Creating My Own Digital Wallet

This week I had a scare, I thought I lost my wallet. I'll save you the details but somehow between work, gym, home and a trip to the gas station my wallet missed my bag and ended up rolling around in the trunk of my car and got stuck in the wheel-well. I didn't notice it was missing until the next day when I was rushing off to court and couldn't do anything about it. I spent several hours destroying my house, my office and finally my car before I found it. All the while the possibilities of a million bad things running through my head. How do I cancel all my credit cards? How do I order a new ID? Do I need to worry about identity theft? How do I replace all the other cards in there? My story had a happy ending but I figured this was just a trial run for one day when something bad does happen and I need to be prepared.


We're still a few years off from the true digital wallet and the days when you can leave the house with just your phone, but that doesn't mean I can't keep digital copies of everything in my wallet with me. While digital copies of my drivers license and credit cards may not be legal, they're certainly going to help if and when the time comes that I need to cancel the original documents and order replacements. I've long been an advocate of 1Password (full disclosure they're a sponsor of Mac Power Users) and version 4.0 for iOS has added features allowing stored images to sync to iOS devices that make their digital wallet feature all the more useful.

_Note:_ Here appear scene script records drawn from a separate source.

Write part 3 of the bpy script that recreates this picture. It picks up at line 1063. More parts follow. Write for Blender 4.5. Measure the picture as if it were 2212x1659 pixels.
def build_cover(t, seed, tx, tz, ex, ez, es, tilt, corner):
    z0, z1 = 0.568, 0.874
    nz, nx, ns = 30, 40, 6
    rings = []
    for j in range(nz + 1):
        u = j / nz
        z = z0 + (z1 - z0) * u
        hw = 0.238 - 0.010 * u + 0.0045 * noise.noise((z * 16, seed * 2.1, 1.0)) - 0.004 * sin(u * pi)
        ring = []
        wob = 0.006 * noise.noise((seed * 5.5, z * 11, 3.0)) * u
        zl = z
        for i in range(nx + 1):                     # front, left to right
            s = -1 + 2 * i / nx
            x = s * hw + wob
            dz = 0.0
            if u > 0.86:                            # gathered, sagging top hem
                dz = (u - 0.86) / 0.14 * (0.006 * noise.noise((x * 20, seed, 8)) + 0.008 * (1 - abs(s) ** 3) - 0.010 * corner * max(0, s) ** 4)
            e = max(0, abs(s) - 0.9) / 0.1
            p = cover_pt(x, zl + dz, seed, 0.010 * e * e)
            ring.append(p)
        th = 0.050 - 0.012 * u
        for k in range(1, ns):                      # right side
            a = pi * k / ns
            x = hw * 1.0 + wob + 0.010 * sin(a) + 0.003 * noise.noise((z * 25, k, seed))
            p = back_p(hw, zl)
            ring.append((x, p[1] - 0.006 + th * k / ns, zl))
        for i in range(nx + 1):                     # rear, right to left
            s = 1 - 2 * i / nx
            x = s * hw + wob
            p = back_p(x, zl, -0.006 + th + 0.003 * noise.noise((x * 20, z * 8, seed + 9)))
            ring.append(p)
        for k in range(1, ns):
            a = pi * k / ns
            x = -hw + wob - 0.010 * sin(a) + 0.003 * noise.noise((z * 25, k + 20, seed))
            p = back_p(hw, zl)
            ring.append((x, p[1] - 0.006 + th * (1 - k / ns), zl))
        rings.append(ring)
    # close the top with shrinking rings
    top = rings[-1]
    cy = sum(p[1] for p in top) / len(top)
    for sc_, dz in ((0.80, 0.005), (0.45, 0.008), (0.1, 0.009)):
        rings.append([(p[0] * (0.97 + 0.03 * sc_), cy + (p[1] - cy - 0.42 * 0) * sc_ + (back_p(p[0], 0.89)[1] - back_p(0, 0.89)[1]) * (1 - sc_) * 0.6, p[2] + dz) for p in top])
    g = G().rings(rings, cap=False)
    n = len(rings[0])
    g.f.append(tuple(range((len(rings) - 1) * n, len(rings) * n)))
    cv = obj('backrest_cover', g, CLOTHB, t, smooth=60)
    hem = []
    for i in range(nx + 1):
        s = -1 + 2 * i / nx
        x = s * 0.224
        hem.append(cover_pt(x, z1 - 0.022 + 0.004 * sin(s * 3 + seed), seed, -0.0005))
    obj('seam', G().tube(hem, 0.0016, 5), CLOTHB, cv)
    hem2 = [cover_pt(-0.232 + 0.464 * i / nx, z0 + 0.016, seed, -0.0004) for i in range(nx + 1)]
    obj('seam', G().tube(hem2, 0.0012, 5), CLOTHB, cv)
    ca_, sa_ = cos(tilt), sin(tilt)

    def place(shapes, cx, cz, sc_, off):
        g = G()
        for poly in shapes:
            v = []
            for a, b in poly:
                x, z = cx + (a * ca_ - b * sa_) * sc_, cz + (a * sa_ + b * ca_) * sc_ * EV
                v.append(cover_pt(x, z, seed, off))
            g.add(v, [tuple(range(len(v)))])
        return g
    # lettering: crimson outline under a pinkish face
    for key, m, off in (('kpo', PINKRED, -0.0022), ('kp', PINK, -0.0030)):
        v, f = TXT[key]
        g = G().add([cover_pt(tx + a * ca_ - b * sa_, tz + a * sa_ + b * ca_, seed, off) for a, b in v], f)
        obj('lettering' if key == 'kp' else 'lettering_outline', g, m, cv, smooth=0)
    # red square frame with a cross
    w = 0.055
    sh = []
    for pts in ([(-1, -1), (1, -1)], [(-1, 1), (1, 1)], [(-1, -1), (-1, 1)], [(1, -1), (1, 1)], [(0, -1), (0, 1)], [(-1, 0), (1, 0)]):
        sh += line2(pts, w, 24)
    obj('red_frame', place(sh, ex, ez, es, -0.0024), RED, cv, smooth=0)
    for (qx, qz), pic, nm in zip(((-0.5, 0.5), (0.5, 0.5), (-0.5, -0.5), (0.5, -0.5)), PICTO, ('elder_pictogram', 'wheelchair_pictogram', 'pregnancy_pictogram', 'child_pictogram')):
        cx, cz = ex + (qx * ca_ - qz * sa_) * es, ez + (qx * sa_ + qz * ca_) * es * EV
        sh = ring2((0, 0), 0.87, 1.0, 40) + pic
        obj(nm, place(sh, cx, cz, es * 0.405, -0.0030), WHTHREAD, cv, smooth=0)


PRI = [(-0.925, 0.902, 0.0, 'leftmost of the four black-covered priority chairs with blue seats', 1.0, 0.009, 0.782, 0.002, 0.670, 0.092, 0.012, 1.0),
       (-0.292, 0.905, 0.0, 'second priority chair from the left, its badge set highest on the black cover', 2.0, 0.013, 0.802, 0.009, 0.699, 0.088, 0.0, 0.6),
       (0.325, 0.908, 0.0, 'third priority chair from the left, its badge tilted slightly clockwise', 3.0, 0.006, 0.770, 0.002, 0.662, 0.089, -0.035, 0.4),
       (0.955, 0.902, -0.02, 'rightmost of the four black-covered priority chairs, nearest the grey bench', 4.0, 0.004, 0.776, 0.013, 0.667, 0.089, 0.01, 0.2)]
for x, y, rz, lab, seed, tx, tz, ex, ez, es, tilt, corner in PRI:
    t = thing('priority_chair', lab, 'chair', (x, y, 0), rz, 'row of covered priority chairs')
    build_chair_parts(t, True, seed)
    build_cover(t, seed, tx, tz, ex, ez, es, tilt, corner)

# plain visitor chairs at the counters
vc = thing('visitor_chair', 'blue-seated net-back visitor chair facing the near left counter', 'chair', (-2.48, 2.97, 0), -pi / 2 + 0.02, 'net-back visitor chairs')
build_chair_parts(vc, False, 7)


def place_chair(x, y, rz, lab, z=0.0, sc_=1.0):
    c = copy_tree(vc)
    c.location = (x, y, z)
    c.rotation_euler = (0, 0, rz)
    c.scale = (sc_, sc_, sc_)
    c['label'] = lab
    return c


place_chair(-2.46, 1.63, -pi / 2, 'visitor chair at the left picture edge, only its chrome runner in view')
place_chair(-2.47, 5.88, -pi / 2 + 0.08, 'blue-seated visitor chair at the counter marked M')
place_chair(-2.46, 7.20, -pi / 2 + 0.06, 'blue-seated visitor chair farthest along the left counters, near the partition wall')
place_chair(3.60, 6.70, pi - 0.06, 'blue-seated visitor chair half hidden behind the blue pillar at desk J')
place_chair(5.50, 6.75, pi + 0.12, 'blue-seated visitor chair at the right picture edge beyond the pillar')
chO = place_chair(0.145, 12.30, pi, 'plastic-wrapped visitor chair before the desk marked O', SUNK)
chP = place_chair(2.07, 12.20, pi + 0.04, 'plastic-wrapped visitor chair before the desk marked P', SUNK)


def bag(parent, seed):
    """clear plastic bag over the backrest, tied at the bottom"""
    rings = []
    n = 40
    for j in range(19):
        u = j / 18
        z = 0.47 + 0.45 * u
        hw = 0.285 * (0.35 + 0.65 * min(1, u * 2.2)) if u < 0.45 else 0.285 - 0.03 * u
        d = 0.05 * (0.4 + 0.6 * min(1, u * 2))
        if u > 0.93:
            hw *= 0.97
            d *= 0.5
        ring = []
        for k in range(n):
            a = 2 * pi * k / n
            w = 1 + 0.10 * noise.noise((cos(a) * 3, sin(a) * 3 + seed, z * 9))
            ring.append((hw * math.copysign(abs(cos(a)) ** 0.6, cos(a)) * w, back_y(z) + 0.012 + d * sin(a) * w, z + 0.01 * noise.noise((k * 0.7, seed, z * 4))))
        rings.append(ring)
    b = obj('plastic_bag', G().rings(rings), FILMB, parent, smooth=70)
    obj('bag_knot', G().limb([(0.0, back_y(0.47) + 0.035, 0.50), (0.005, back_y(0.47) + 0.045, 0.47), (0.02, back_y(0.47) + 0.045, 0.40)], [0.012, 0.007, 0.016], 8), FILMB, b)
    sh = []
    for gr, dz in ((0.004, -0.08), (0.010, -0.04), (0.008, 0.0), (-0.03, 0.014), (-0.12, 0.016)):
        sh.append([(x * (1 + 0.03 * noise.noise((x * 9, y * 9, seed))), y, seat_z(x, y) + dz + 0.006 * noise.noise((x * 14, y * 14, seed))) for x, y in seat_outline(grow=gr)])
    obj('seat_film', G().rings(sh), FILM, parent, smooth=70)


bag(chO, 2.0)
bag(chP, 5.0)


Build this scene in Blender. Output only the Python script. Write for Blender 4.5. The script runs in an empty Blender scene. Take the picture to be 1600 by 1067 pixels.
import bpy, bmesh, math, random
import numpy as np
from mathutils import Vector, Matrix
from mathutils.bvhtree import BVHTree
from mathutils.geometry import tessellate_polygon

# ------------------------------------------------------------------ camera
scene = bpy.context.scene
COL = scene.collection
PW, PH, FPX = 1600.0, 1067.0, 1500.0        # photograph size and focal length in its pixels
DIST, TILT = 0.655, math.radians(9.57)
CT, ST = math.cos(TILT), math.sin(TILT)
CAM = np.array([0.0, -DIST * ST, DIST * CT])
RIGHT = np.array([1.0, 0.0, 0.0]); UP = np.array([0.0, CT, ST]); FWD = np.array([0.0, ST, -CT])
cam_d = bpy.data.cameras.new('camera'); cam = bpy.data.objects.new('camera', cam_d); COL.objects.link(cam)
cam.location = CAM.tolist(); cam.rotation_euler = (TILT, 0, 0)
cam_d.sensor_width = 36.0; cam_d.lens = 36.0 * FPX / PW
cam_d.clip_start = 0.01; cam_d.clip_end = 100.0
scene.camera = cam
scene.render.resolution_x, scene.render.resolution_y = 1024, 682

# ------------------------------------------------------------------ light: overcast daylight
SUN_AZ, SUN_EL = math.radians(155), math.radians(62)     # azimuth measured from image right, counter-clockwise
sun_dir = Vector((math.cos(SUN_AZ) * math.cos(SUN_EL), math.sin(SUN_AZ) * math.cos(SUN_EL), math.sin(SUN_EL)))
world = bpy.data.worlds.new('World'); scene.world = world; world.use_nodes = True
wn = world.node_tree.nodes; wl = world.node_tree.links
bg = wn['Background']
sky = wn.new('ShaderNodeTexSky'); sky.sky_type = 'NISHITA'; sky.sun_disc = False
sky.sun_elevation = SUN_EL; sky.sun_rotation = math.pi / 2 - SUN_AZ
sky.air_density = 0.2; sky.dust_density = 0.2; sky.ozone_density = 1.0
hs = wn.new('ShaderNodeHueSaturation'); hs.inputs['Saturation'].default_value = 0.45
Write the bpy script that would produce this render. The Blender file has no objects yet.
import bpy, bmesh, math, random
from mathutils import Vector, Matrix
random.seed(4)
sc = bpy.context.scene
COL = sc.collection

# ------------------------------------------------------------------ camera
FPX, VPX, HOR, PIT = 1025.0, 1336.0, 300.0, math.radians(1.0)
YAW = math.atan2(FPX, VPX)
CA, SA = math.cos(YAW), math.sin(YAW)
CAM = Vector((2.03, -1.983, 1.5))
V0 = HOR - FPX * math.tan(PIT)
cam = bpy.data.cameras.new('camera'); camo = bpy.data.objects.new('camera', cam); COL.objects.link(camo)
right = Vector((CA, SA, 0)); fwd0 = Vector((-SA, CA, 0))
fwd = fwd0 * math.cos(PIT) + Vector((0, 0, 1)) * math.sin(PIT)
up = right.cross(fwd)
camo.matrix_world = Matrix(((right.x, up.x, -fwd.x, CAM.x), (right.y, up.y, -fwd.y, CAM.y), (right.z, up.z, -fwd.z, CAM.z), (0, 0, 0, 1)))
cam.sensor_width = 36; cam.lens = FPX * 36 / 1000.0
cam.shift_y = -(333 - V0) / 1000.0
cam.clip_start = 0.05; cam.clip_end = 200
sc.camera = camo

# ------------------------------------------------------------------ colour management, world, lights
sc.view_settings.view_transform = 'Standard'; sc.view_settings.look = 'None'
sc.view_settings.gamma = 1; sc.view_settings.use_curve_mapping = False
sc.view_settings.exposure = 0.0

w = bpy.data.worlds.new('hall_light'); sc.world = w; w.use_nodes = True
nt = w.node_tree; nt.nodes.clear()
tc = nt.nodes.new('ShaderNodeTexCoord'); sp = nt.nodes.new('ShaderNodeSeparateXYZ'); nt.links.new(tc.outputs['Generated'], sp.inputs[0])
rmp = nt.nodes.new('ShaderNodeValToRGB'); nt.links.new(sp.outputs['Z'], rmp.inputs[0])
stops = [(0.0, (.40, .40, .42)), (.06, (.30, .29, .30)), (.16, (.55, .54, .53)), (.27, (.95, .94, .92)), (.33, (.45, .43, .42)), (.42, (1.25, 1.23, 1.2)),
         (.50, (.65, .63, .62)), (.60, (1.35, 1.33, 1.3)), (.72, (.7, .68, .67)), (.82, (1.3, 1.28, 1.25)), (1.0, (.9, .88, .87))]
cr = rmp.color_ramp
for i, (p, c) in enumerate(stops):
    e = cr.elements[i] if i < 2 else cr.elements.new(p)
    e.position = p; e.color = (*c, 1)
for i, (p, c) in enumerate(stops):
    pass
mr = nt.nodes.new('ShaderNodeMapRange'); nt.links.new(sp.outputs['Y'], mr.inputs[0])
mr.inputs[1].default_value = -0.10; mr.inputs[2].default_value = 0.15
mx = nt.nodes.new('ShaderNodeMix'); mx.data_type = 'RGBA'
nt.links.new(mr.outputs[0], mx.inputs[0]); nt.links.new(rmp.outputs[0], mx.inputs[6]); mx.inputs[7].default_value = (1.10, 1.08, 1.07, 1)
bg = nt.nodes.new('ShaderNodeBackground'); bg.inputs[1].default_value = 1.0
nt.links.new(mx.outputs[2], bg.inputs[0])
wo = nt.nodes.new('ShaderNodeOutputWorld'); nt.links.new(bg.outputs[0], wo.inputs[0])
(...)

Using my trusty ScanSnap ix500, I've scanned the front and backs of all the cards I typically carry in my wallet. While I already have card numbers entered in 1Password, having a copy of the actual card can provide additional information that can be of assistance in the event the card is lost or stolen. These images are then stored inside 1Password as an attachment. (If if you don't see the attachment field, click edit and scroll down.) Because my 1Password database is encrypted and protected by my master password I feel these digital copies are even more secure than their physical counterparts. With 1Password 4 on iOS the images now sync across and are available on my iPhone and iPad.

Thankfully I didn't have to test my theory, but I was hopeful the afternoon my wallet was lost that if I was pulled over by law enforcement the officer would take pity on me and accept my 1Password digital copy on my phone. Surely it would have been better than nothing at all.